Remember that the FBI was never able to corral the notorious gangster Al Capone for his many crimes, finally resorting to income tax evasion!

So in one enthralling evening of flickering ‘battleground-state’ margins, not ending until The Trump successfully edged the Wicked Witch in Pennsylvania at 2:40 AM, the nation was spared the prospect of four—or even eight?—years of rule by the political equivalent of the Mafia: the Clinton Crime Family. It took 30 years of dogged scheming and planning to get Queen Hillary to the point where she could be elected to the Presidency. But it took only one night to smash her plans to pieces.


Kellyanne Conway at CPAC 2016 (Photo by Gage Skidmore, via Wikipedia, Creative Commons)

In fairness, though, I suspect that we owe our rescue to a lady named Kellyanne Conway. She was a Ted Cruz supporter, who moved over to the Trump campaign as an advisor after the Republican convention. Then The Trump fired his second campaign manager, and Kellyanne took over. The change was immediate. What went on behind the scenes we won’t know until the first ‘tell-all’ books come out, but the candidate metamorphosed from an undisciplined shoot-from-the-hip roustabout at huge rallies to a focused whistle-stop campaigner. The crowds were still large, but the speeches were written out. The Trump was at first a little stiff when reading from the teleprompter, but he’s nothing if not a quick study, and his entertainment experience took over: he turned texts into broadsides, and interjected just enough ad-lib jokes and asides to keep the fans happy. Word was that Kellyanne—or someone—took away his cell phone, which curtailed his 3 AM reactive tweets. The Trump started looking ‘Presidential’.

Now maybe Kellyanne wasn’t responsible for Donald Trump’s sudden maturation, but it sounds like she was:

 “She is very effective, not just at communicating a message, but understanding what message works for what person,” says a senior Republican Party official. Just as important as devising a pitch for specific demographic groups is crafting one that will resonate with Trump. And Conway, the official says, is proving to be adept at managing someone “who doesn’t want to feel managed.” (Alex Altman and Zeke J. Miller in Time)

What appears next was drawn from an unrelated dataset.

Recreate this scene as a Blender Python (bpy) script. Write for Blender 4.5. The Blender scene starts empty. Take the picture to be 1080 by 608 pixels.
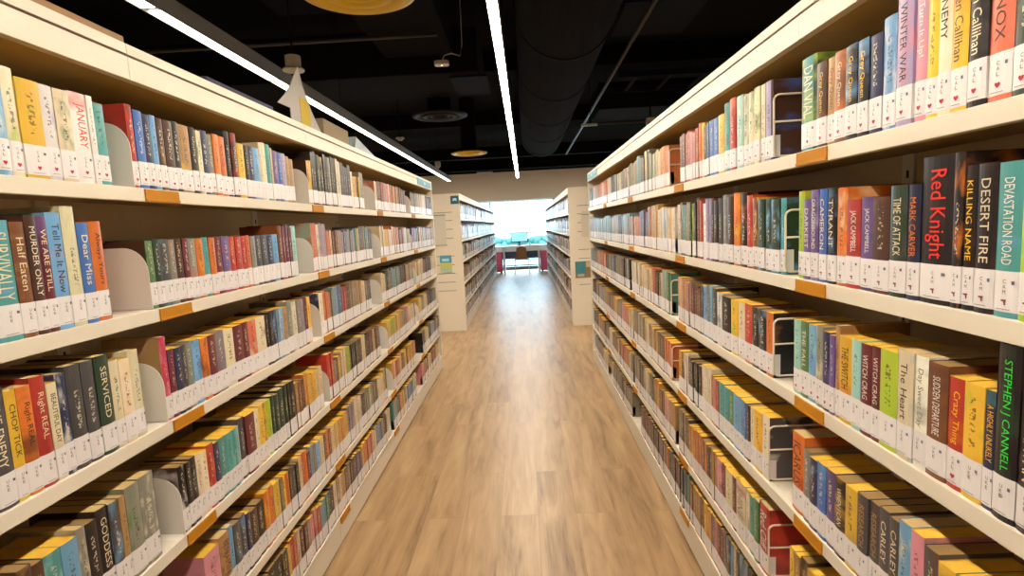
import bpy, math, random
from mathutils import Vector, Matrix
random.seed(11)
S = bpy.context.scene
COL = S.collection

# ------------------------------------------------------------------ camera
cd = bpy.data.cameras.new('camera'); cam = bpy.data.objects.new('camera', cd); COL.objects.link(cam); S.camera = cam
FPX, PITCH, ROLL, YAW, HC = 584.40, -0.11270, -0.05102, -0.02855, 1.4852
fw = Vector((math.sin(YAW)*math.cos(PITCH), math.cos(YAW)*math.cos(PITCH), math.sin(PITCH)))
r0 = Vector((math.cos(YAW), -math.sin(YAW), 0)); u0 = r0.cross(fw)
r1 = math.cos(ROLL)*r0 + math.sin(ROLL)*u0; u1 = -math.sin(ROLL)*r0 + math.cos(ROLL)*u0
M = Matrix.Identity(4)
for i in range(3):
    M[i][0] = r1[i]; M[i][1] = u1[i]; M[i][2] = -fw[i]
M.translation = (0, 0, HC)
cam.matrix_world = M
cd.sensor_width = 36; cd.lens = FPX*36/1080; cd.clip_start = .05; cd.clip_end = 300

# ------------------------------------------------------------------ world and exposure
S.view_settings.view_transform = 'Standard'; S.view_settings.look = 'None'
S.view_settings.gamma = 1; S.view_settings.use_curve_mapping = False
S.view_settings.exposure = 0.0
S.cycles.max_bounces = 8; S.cycles.diffuse_bounces = 3; S.cycles.glossy_bounces = 3
S.cycles.transmission_bounces = 4; S.cycles.sample_clamp_indirect = 4; S.cycles.use_denoising = True
W = bpy.data.worlds.new('sky'); S.world = W; W.use_nodes = True
W.node_tree.nodes['Background'].inputs[0].default_value = (.62, .82, 1, 1)
W.node_tree.nodes['Background'].inputs[1].default_value = 15

def area(name, loc, sx, sy, power, col, rot=(0, 0, 0)):
    l = bpy.data.lights.new(name, 'AREA'); l.shape = 'RECTANGLE'; l.size = sx; l.size_y = sy
    l.energy = power; l.color = col
    o = bpy.data.objects.new(name, l); COL.objects.link(o); o.location = loc; o.rotation_euler = rot
    return o
WARM = (1, .865, .67)
ZL = 2.45                                  # underside of the line lights
XC, XS = -.095, -1.50                      # line light over the aisle, line light over the left bookcase
# the room's light comes from the emissive diffusers of the line lights (radiance in W/m2/sr), see line_light()
LINE_CENTRE, LINE_LEFT, LINE_UNSEEN = 125, 10, 62

# ------------------------------------------------------------------ materials
def mat(name, col, rough=.5, metal=0, emit=None, strength=0, coat=0, noise=None, bump=None, spec=None):
    m = bpy.data.materials.new(name); m.use_nodes = True
    nt = m.node_tree; b = nt.nodes['Principled BSDF']
    b.inputs['Base Color'].default_value = (*col, 1); b.inputs['Roughness'].default_value = rough
    b.inputs['Metallic'].default_value = metal; b.inputs['Coat Weight'].default_value = coat
    if spec is not None: b.inputs['Specular IOR Level'].default_value = spec
    if emit: b.inputs['Emission Color'].default_value = (*emit, 1); b.inputs['Emission Strength'].default_value = strength
    if noise:
        tc = nt.nodes.new('ShaderNodeTexCoord'); n = nt.nodes.new('ShaderNodeTexNoise'); n.inputs['Scale'].default_value = noise[0]
        n.inputs['Detail'].default_value = 4
        mx = nt.nodes.new('ShaderNodeMix'); mx.data_type = 'RGBA'
        mx.inputs[6].default_value = (*col, 1); mx.inputs[7].default_value = (*[c*noise[1] for c in col], 1)
        nt.links.new(tc.outputs['Object'], n.inputs[0]); nt.links.new(n.outputs[0], mx.inputs[0]); nt.links.new(mx.outputs[2], b.inputs['Base Color'])
    if bump:
        tc = nt.nodes.new('ShaderNodeTexCoord'); n = nt.nodes.new('ShaderNodeTexNoise'); n.inputs['Scale'].default_value = bump[0]
        bp = nt.nodes.new('ShaderNodeBump'); bp.inputs['Strength'].default_value = bump[1]; bp.inputs['Distance'].default_value = .002
        nt.links.new(tc.outputs['Object'], n.inputs[0]); nt.links.new(n.outputs[0], bp.inputs['Height']); nt.links.new(bp.outputs[0], b.inputs['Normal'])
    return m

PAINT = mat('cream_powder_coat', (.81, .745, .635), .42, noise=(3, .95))
PAINT_END = mat('cream_end_panel', (.88, .80, .68), .5, noise=(2, .96))
SLOT = mat('dark_slot', (.06, .045, .03), .8)
TAG = mat('orange_tag', (.56, .235, .012), .5, noise=(30, .8), spec=.2)
BRACK = mat('cream_bookend', (.86, .81, .75), .45)
WIRE = mat('cream_wire', (.86, .76, .62), .35)
BLACK = mat('black_ceiling', (.0078, .0068, .0082), .95, noise=(1.5, .6), spec=.08)
DUCT = mat('dark_duct', (.010, .0072, .006), .95, noise=(4, .6), bump=(5, .4), spec=.06)
DARKM = mat('dark_metal', (.008, .0075, .008), .9, spec=.15)
PIPE = mat('dull_pipe', (.035, .03, .028), .5)
GLINT = mat('blue_grey_sheet', (.006, .0075, .014), .9, spec=.15)
FIX = mat('grey_fixture', (.26, .26, .27), .45)
DIFF = mat('light_diffuser', (.9, .9, .9), .4, emit=WARM, strength=LINE_CENTRE)
DIFF_L = mat('light_diffuser_dim', (.9, .9, .9), .4, emit=WARM, strength=LINE_LEFT)
DIFF_ADDED = mat('added_wash_diffuser', (.9, .9, .9), .4, emit=WARM, strength=42)  # for the added light that brightens the bulkhead
DIFF_UNSEEN = mat('unseen_outer_diffuser', (.9, .9, .9), .4, emit=WARM, strength=LINE_UNSEEN)
GOLD = mat('yellow_diffuser', (.80, .50, .010), .4, spec=.3)
DISCK = mat('black_disc', (.006, .006, .006), .6, spec=.15)
WHITEP = mat('white_plastic', (.60, .56, .48), .5)
WALL = mat('taupe_wall', (.62, .50, .39), .85, noise=(1.2, .93))
SIDEW = mat('side_wall', (.25, .20, .15), .9)
PLAQUE = mat('blue_plaque', (.05, .30, .46), .4)
PLAQUE_D = mat('dark_blue_plaque', (.02, .13, .22), .4)
WHITE = mat('white_print', (.85, .85, .85), .5)
PAPER = mat('paper_white', (.50, .47, .45), .8)
YPAPER = mat('yellow_paper', (.62, .44, .03), .7)
NAVY = mat('navy_cloth', (.035, .04, .09), .7)
FRAME = mat('window_frame', (.10, .12, .13), .4, metal=.4)
DESK = mat('white_desk', (.72, .76, .78), .35)
PANEL = mat('dark_blue_panel', (.045, .055, .10), .5)
CRIM = mat('crimson_laminate', (.42, .05, .10), .35)
CHAIR = mat('brown_chair', (.30, .13, .05), .5)
STEEL = mat('steel', (.6, .6, .6), .3, metal=.9)
SCREEN = mat('screen', (.02, .05, .07), .2, emit=(.35, .85, 1), strength=1.2)
TEAL_OUT = mat('pale_teal_planting', (.05, .17, .15), .9, noise=(3, .75))
TERRACE = mat('pale_terrace', (.10, .16, .165), .7)

def glass():
    m = bpy.data.materials.new('window_glass'); m.use_nodes = True; nt = m.node_tree; nt.nodes.remove(nt.nodes['Principled BSDF'])
    out = nt.nodes['Material Output']; t = nt.nodes.new('ShaderNodeBsdfTransparent'); g = nt.nodes.new('ShaderNodeBsdfGlossy')
    t.inputs[0].default_value = (.93, .98, .98, 1)
    g.inputs['Roughness'].default_value = .02; mx = nt.nodes.new('ShaderNodeMixShader'); mx.inputs[0].default_value = .06
    nt.links.new(t.outputs[0], mx.inputs[1]); nt.links.new(g.outputs[0], mx.inputs[2]); nt.links.new(mx.outputs[0], out.inputs[0])
    return m
GLASS = glass()

def wood():
    m = bpy.data.materials.new('oak_plank_floor'); m.use_nodes = True; nt = m.node_tree; b = nt.nodes['Principled BSDF']; N = nt.nodes.new; K = nt.links.new
    tc = N('ShaderNodeTexCoord'); mp = N('ShaderNodeMapping'); mp.inputs['Rotation'].default_value = (0, 0, math.radians(90)); K(tc.outputs['Object'], mp.inputs[0])
    br = N('ShaderNodeTexBrick'); br.offset = .37; br.offset_frequency = 2; br.squash = 1
    br.inputs['Scale'].default_value = 1; br.inputs['Brick Width'].default_value = 1.35; br.inputs['Row Height'].default_value = .195
    br.inputs['Mortar Size'].default_value = .0008; br.inputs['Mortar Smooth'].default_value = .2
    br.inputs['Color1'].default_value = (0, 0, 0, 1); br.inputs['Color2'].default_value = (1, 1, 1, 1); br.inputs['Mortar'].default_value = (.5, .5, .5, 1)
    K(mp.outputs[0], br.inputs[0])
    # per-plank random value from the brick colour
    sx = N('ShaderNodeSeparateColor'); K(br.outputs['Color'], sx.inputs[0])
    # grain: noise stretched along the plank, shifted per plank
    ad = N('ShaderNodeVectorMath'); ad.operation = 'MULTIPLY_ADD'; K(tc.outputs['Object'], ad.inputs[0]); ad.inputs[1].default_value = (9, 1.1, 1)
    cb = N('ShaderNodeCombineXYZ'); mu = N('ShaderNodeMath'); mu.operation = 'MULTIPLY'; mu.inputs[1].default_value = 37; K(sx.outputs[0], mu.inputs[0]); K(mu.outputs[0], cb.inputs[1]); K(mu.outputs[0], cb.inputs[2]); K(cb.outputs[0], ad.inputs[2])
    n1 = N('ShaderNodeTexNoise'); n1.inputs['Scale'].default_value = 1.3; n1.inputs['Detail'].default_value = 6; n1.inputs['Roughness'].default_value = .6; n1.inputs['Distortion'].default_value = .7; K(ad.outputs[0], n1.inputs[0])
    ad2 = N('ShaderNodeVectorMath'); ad2.operation = 'MULTIPLY_ADD'; K(tc.outputs['Object'], ad2.inputs[0]); ad2.inputs[1].default_value = (90, 4, 1); K(cb.outputs[0], ad2.inputs[2])
    n2 = N('ShaderNodeTexNoise'); n2.inputs['Scale'].default_value = 1; n2.inputs['Detail'].default_value = 4; K(ad2.outputs[0], n2.inputs[0])
    cr = N('ShaderNodeValToRGB'); e = cr.color_ramp.elements
    e[0].position = .28; e[0].color = (.145, .08, .038, 1); e[1].position = .72; e[1].color = (.50, .34, .185, 1)
    q = cr.color_ramp.elements.new(.48); q.color = (.36, .225, .11, 1)
    mix1 = N('ShaderNodeMath'); mix1.operation = 'MULTIPLY_ADD'; K(n2.outputs[0], mix1.inputs[0]); mix1.inputs[1].default_value = .22; 
    mix2 = N('ShaderNodeMath'); mix2.operation = 'MULTIPLY_ADD'; K(n1.outputs[0], mix2.inputs[0]); mix2.inputs[1].default_value = .8; mix2.inputs[2].default_value = -.035
    K(mix2.outputs[0], mix1.inputs[2])
    pl = N('ShaderNodeMath'); pl.operation = 'MULTIPLY_ADD'; K(sx.outputs[0], pl.inputs[0]); pl.inputs[1].default_value = .08; K(mix1.outputs[0], pl.inputs[2])
    K(pl.outputs[0], cr.inputs[0])
    dk = N('ShaderNodeMix'); dk.data_type = 'RGBA'; K(br.outputs['Fac'], dk.inputs[0]); K(cr.outputs[0], dk.inputs[6]); dk.inputs[7].default_value = (.20, .12, .06, 1)
    K(dk.outputs[2], b.inputs['Base Color'])
    b.inputs['Roughness'].default_value = .38; b.inputs['Specular IOR Level'].default_value = .5
    bp = N('ShaderNodeBump'); bp.inputs['Strength'].default_value = .15; bp.inputs['Distance'].default_value = .001; K(n2.outputs[0], bp.inputs['Height']); K(bp.outputs[0], b.inputs['Normal'])
    return m
WOOD = wood()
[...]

And, says Celinda Lake, coauthor of a book with Kellyanne Conway in 2005, “She could be a great help to Trump if he listens to her. She has an 11-year-old, so she can use some of the techniques she uses with her.” (Ibid.)

Can we credit her with defeating the Wicked Witch? The pundits claim it was all ‘angry white men’ eager to tear down the Establishment. But I think it was more the growing realization that with Queen Hillary and her long history of shady behavior; with her on-again, off-again romance with the FBI and the Republicans in Congress; with Familiar Bill’s mysterious rendezvous with the Attorney General on the tarmac in Phoenix at night; with her, lengthy well-rehearsed but vacuous answers to all questions; with all this and more, we were, as The Trump liked to say, “Not dealing with an honest person.” His “Criminal Hillary” was not a slur, but the plain truth.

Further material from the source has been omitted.